The play was an adaptation of the very successful 1945 film starring Trevor Howard and Celia Johnson, itself based on a one-act play by Noël Coward.

“There are times when things come together,” Yellen said. She and her husband, attorney Michael Bahar, purchased a house in Georgetown, where they live with their 21⁄2-year-old daughter and their Havanese dog Henry, named for King Henry VIII.

“People told me that I would love Georgetown, that there were many aspects of an English village to it. It’s full of history and we do love it here.”

On the way, she also picked up another local credit at Arena Stage, playing Valerie Plame, the CIA agent outed by members of the George W. Bush administration during events leading up to the Iraq War.

“That was very different, of course,” she said. “You’re playing a living, real person, and you always have to be cognizant of that, the proximity of events being very fresh, still.”

“Twelfth Night” is one of Shakespeare’s most popular plays. “It’s an entertainment, to begin with, it has all the elements that are crowd pleasing but also much more,” she said.

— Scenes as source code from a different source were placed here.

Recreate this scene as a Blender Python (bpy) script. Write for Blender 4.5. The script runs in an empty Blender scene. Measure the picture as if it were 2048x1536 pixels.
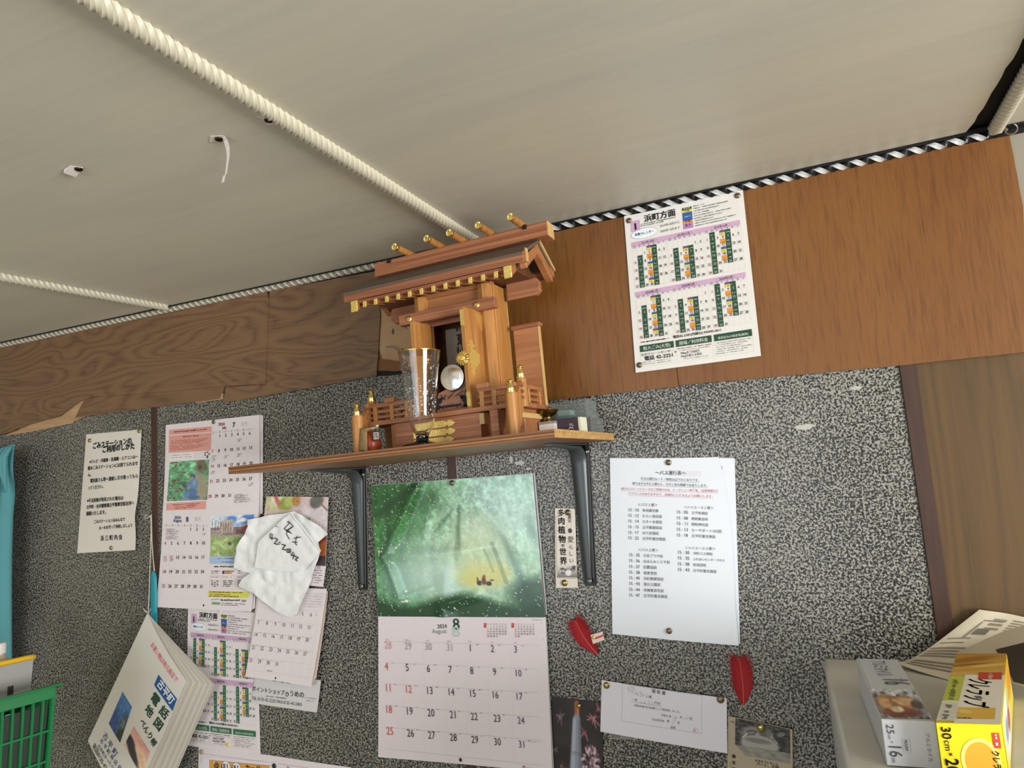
import bpy, bmesh, math, random
import numpy as np
from mathutils import Vector, Matrix
random.seed(7); rng = np.random.default_rng(7)
S = bpy.context.scene
COL = S.collection
PI = math.pi
# ------------------------------------------------------------------ camera, light, exposure
ROT = np.array([[0.91634215, 0.11446993, 0.38368437], [0.39384102, -0.08499877, -0.91524011], [-0.07215477, 0.98978374, -0.12297091]])
FPX = 1403.9345
CAM = np.array([0.0, -1.215, 1.6])
cd = bpy.data.cameras.new('camera'); cam = bpy.data.objects.new('camera', cd); COL.objects.link(cam)
m = Matrix(ROT.tolist()).to_4x4(); m.translation = Vector(CAM); cam.matrix_world = m
cd.sensor_fit = 'HORIZONTAL'; cd.sensor_width = 36.0; cd.lens = FPX / 2048 * 36; cd.clip_start = 0.01
S.camera = cam
S.view_settings.view_transform = 'Standard'; S.view_settings.look = 'None'
S.view_settings.gamma = 1.0; S.view_settings.use_curve_mapping = False
S.view_settings.exposure = -0.14
w = bpy.data.worlds.new('daylight'); S.world = w; w.use_nodes = True
w.node_tree.nodes['Background'].inputs[0].default_value = (0.75, 0.85, 1.0, 1)
w.node_tree.nodes['Background'].inputs[1].default_value = 1.0
def area(name, loc, target, sx, sy, power, color):
    l = bpy.data.lights.new(name, 'AREA'); l.shape = 'RECTANGLE'; l.size = sx; l.size_y = sy; l.energy = power; l.color = color
    o = bpy.data.objects.new(name, l); COL.objects.link(o); o.location = loc
    o.rotation_euler = (Vector(target) - Vector(loc)).to_track_quat('-Z', 'Y').to_euler()
    return o
# daylight through the two windows behind the camera (the openings are in wall_front and wall_right)
area('window_light_side', (2.12, -1.75, 1.38), (0.2, -1.3, 2.1), 1.2, 0.9, 106, (1.0, 0.975, 0.935))
area('window_light_front', (-0.96, -3.52, 1.35), (-0.7, -1.2, 1.9), 2.35, 0.95, 27, (0.92, 0.965, 1.0))

# ------------------------------------------------------------------ helpers
def ray(x, y): return ROT @ np.array([x - 1024, 768 - y, -FPX]) / FPX
def at(x, y, Y=0.0):
    d = ray(x, y); return Vector(CAM + d * ((Y - CAM[1]) / d[1]))
def atz(x, y, Z):
    d = ray(x, y); return Vector(CAM + d * ((Z - CAM[2]) / d[2]))
def atx(x, y, X):
    d = ray(x, y); return Vector(CAM + d * ((X - CAM[0]) / d[0]))
def lin(c):
    if isinstance(c, str):
        c = [int(c[i:i + 2], 16) / 255 for i in (1, 3, 5)]
    return tuple(((x / 12.92) if x <= 0.04045 else ((x + 0.055) / 1.055) ** 2.4) for x in c[:3])
def L4(c): return (*lin(c), 1.0)
MATS = {}
def mat(name, col='#808080', rough=0.5, metal=0.0, **kw):
    if name in MATS: return MATS[name]
    m = bpy.data.materials.new(name); m.use_nodes = True
    b = m.node_tree.nodes['Principled BSDF']
    b.inputs['Base Color'].default_value = L4(col); b.inputs['Roughness'].default_value = rough; b.inputs['Metallic'].default_value = metal
    for k, v in kw.items():
        b.inputs[k.replace('_', ' ')].default_value = v
    MATS[name] = m
    return m
class NT:
    """tiny node-graph writer"""
    def __init__(s, m): s.t = m.node_tree; s.b = s.t.nodes['Principled BSDF']
    def n(s, typ, ins=None, **props):
        nd = s.t.nodes.new(typ)
        for k, v in props.items(): setattr(nd, k, v)
        for k, v in (ins or {}).items():
            if hasattr(v, 'is_linked') and not isinstance(v, (int, float)): s.t.links.new(v, nd.inputs[k])
            else: nd.inputs[k].default_value = v
        return nd
    def coord(s, scale=(1, 1, 1), rot=(0, 0, 0), out='Object', loc=(0, 0, 0)):
        c = s.n('ShaderNodeTexCoord')
        mp = s.n('ShaderNodeMapping', {'Vector': c.outputs[out]})
        mp.inputs['Scale'].default_value = scale; mp.inputs['Rotation'].default_value = rot; mp.inputs['Location'].default_value = loc
        return mp.outputs[0]
    def noise(s, vec, scale=1.0, detail=3.0, rough=0.5, dist=0.0):
        return s.n('ShaderNodeTexNoise', {'Vector': vec, 'Scale': scale, 'Detail': detail, 'Roughness': rough, 'Distortion': dist}).outputs[0]
    def ramp(s, fac, stops, interp='LINEAR'):
        r = s.n('ShaderNodeValToRGB', {'Fac': fac}); r.color_ramp.interpolation = interp
        e = r.color_ramp.elements
        while len(e) < len(stops): e.new(0.5)
        for el, (p, c) in zip(e, stops): el.position = p; el.color = L4(c)
        return r.outputs[0]
    def mix(s, fac, a, b, mode='MIX'):
        x = s.n('ShaderNodeMix', data_type='RGBA', blend_type=mode)
        for i, v in ((0, fac), (6, a), (7, b)):
            if hasattr(v, 'is_linked'): s.t.links.new(v, x.inputs[i])
            else: x.inputs[i].default_value = v
        return x.outputs[2]
    def math(s, op, a, b=0.0):
        x = s.n('ShaderNodeMath', operation=op)
        for i, v in ((0, a), (1, b)):
            if hasattr(v, 'is_linked'): s.t.links.new(v, x.inputs[i])
            else: x.inputs[i].default_value = v
        return x.outputs[0]
    def base(s, c): s.t.links.new(c, s.b.inputs['Base Color'])
    def rough(s, c): s.t.links.new(c, s.b.inputs['Roughness'])
    def bump(s, h, strength=0.2, dist=0.001):
        b = s.n('ShaderNodeBump', {'Height': h, 'Strength': strength, 'Distance': dist}); s.t.links.new(b.outputs[0], s.b.inputs['Normal'])
def wood(name, dark, light, scale=(4, 60, 60), rough=0.5, fine=3.0, rot=(0, 0, 0), contrast=(0.3, 0.7), **kw):
    """straight grained wood: grain runs along the axis with the small scale"""
    if name in MATS: return MATS[name]
    m = mat(name, light, rough, **kw); g = NT(m); v = g.coord(scale, rot)
    a = g.noise(v, 1.0, 4.0, 0.55, 0.6); b = g.noise(v, fine, 3.0, 0.6, 0.2)
    f = g.mix(0.35, a, b)
    g.base(g.ramp(f, [(contrast[0], dark), (contrast[1], light)])); g.bump(b, 0.12, 0.0006)
    return m

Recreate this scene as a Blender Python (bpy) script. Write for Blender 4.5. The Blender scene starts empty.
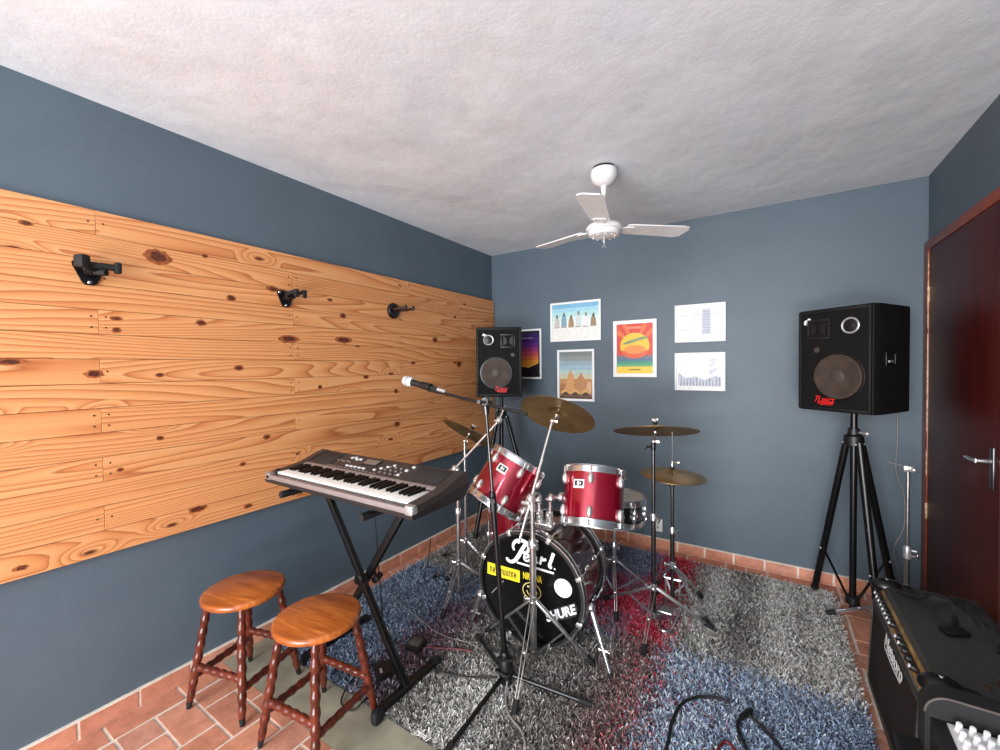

The principal spur of “Twelfth Night” is romantic confusion, with, it goes without saying, altogether endless cases of mistaken identity, in which the heart knows what it wants but fails to recognize it.

It has twins — yes, twins! — counts and countesses, ship captains, girls seen as boys and otherwise, and there are shipwrecks, duels and a bit of cross-gartering and familial freeloaders and the moment when all (or most) is revealed.

The twins are Viola and Sebastian, who are in a shipwreck and think they are lost to each other. Viola disguises herself as a boy named Cesario, with whom the languid Countess Olivia (languid and mourning her brother) falls in love. Viola is smitten with Duke Orsino, who is in love with Countess Olivia.

Let us not forget the motley but cheerful crew hanging out at Olivia’s house, including the aptly named Toby Belch, her uncle, who delivers the famous line for the justification of fun: “Dost thou think, because thou art virtuous, there shall be no more cakes and ale?”

“It’s all more than a bit confusing. People fall in love instantly, and then have to sort it out, as is often the case,” Yelland said. “Shakespeare is very contemporary, and I think the themes echo in what’s going on in the world today, between men and women, in terms of gender, also.”